AdP: Auf jeden Fall. Wir haben uns an der DFFB ken­nen­ge­lernt, wo Linus Regie und ich Pro­duk­ti­on stu­diert habe. Wir arbei­ten seit 2005 im Kol­lek­tiv Schat­ten­kan­te zusam­men, aus dem schnell unse­re Pro­duk­ti­ons­fir­ma her­vor­ging. A YOUNG MAN WITH HIGH ist unser drit­ter Spiel­film und Linus’ zwei­te Regie­ar­beit.

 

Wie geht es wei­ter mit Euch bei­den? Was habt Ihr als nächs­tes vor?

LdP: Im Mai wer­den wir zum drit­ten Mal Eltern. Neben­bei ent­wick­le ich gera­de zwei Stof­fe. Einer davon ein Body­hor­ror­film namens Krus­te. Der ande­re eine Loser­bal­la­de in Gestalt einer Komö­die mit dem Arbeits­ti­tel FLOROW.
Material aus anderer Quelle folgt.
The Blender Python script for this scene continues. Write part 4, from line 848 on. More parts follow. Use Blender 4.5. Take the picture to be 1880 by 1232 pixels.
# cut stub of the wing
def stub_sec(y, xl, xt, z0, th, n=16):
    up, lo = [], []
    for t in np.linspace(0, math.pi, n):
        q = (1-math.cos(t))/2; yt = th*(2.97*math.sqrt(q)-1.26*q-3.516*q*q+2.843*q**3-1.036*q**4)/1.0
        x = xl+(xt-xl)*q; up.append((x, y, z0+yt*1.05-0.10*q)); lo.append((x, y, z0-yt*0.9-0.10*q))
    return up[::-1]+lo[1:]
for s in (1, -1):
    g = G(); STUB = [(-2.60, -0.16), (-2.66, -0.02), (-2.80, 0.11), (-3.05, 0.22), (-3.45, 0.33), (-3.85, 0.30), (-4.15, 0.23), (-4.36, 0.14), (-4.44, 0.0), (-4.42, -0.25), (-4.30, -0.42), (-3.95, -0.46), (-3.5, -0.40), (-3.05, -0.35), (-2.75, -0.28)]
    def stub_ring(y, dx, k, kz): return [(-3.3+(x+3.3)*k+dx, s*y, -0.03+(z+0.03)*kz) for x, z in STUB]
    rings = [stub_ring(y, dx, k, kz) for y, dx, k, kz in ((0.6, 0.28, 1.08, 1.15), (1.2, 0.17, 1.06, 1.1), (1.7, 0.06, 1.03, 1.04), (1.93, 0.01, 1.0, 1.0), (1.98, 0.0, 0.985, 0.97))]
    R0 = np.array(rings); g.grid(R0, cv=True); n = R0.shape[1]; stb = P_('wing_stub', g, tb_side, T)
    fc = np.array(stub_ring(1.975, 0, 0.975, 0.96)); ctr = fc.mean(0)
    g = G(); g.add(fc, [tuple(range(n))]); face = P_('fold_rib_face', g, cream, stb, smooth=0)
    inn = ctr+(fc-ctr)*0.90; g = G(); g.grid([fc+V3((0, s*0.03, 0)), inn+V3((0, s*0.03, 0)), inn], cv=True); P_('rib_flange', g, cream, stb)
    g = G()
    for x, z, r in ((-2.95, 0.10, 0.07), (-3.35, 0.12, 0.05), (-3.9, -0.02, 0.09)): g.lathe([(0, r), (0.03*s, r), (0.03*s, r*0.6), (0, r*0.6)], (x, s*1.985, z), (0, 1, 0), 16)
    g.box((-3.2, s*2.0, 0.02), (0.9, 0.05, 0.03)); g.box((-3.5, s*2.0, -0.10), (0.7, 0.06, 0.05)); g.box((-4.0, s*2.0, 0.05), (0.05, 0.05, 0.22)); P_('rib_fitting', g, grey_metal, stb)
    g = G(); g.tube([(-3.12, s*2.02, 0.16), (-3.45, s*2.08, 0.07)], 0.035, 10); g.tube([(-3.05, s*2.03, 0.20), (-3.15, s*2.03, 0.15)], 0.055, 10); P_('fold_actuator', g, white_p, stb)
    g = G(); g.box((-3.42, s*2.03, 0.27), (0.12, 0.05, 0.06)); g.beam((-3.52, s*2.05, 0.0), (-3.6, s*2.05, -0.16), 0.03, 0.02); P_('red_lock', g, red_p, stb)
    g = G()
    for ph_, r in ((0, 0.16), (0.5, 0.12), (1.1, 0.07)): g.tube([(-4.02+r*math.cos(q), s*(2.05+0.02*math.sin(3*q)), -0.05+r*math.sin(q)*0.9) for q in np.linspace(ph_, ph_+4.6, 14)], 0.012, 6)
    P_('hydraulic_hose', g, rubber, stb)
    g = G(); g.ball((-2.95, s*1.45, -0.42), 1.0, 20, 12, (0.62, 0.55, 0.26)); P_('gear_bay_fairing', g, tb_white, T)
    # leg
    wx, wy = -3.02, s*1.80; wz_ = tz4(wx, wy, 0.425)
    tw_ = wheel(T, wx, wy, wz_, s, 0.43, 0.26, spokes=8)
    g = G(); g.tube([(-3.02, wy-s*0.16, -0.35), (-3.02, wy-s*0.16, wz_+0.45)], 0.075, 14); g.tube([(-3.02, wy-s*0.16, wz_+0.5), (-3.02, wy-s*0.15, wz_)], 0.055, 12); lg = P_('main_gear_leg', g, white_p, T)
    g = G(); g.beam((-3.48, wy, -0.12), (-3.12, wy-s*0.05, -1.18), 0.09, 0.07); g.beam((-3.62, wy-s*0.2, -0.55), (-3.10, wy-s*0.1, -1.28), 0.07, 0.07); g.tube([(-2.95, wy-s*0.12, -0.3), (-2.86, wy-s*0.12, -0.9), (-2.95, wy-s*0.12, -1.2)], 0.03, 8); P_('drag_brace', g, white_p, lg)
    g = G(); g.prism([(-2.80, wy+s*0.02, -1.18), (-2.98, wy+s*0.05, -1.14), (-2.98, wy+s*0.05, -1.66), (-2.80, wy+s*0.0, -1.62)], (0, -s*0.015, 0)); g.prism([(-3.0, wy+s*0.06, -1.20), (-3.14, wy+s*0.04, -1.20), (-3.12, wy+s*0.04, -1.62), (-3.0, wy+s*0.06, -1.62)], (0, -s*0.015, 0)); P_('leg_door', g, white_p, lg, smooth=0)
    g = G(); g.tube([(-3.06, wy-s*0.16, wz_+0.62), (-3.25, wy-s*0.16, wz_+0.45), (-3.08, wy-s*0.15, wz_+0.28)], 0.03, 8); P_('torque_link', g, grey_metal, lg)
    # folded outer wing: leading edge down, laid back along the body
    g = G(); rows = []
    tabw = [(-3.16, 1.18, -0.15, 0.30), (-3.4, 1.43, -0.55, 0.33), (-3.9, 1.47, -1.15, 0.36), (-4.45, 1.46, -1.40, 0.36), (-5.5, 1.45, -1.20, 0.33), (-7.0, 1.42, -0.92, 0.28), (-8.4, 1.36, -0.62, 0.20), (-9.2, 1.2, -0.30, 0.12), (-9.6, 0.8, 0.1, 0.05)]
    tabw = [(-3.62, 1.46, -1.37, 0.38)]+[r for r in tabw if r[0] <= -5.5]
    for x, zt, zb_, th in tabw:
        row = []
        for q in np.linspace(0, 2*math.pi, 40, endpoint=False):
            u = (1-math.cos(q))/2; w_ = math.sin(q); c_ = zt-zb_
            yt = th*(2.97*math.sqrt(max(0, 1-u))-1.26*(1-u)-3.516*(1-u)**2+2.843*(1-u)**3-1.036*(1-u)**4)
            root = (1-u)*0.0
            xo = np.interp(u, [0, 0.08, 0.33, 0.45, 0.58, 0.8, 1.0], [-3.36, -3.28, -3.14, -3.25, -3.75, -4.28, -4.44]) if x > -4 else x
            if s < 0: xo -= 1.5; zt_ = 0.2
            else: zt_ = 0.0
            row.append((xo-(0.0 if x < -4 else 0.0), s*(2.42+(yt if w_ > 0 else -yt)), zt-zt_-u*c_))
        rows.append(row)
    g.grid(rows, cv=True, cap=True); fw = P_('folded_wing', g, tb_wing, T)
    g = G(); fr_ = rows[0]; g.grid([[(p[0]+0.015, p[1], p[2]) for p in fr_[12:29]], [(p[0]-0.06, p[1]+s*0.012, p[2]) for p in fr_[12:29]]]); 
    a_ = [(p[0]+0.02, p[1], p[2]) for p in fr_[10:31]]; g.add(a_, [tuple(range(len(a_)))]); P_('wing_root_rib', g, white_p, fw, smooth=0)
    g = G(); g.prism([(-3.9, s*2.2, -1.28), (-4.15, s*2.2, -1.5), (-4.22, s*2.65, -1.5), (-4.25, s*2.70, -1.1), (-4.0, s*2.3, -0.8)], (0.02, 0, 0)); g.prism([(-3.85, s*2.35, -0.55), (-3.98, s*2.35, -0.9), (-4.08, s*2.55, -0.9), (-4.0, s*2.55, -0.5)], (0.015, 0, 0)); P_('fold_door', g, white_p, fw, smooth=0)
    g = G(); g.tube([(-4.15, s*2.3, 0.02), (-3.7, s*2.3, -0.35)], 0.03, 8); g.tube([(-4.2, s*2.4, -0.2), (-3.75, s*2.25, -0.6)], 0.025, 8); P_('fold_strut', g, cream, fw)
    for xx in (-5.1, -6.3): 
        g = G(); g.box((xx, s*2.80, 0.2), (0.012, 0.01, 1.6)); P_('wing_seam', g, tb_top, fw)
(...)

AdP: Von dem Preis­geld aus Mün­chen haben wir außer­dem die Initia­ti­ve »Film macht Schu­le« ins Leben geru­fen, die Begeg­nun­gen zwi­schen Film­schaf­fen­den und Kin­dern und Jugend­li­chen bei frei kon­zi­pier­ten Work­shops ermög­licht und den Fun­ken der Cine­phi­lie auf die nächs­te Gene­ra­ti­on über­sprin­gen lässt.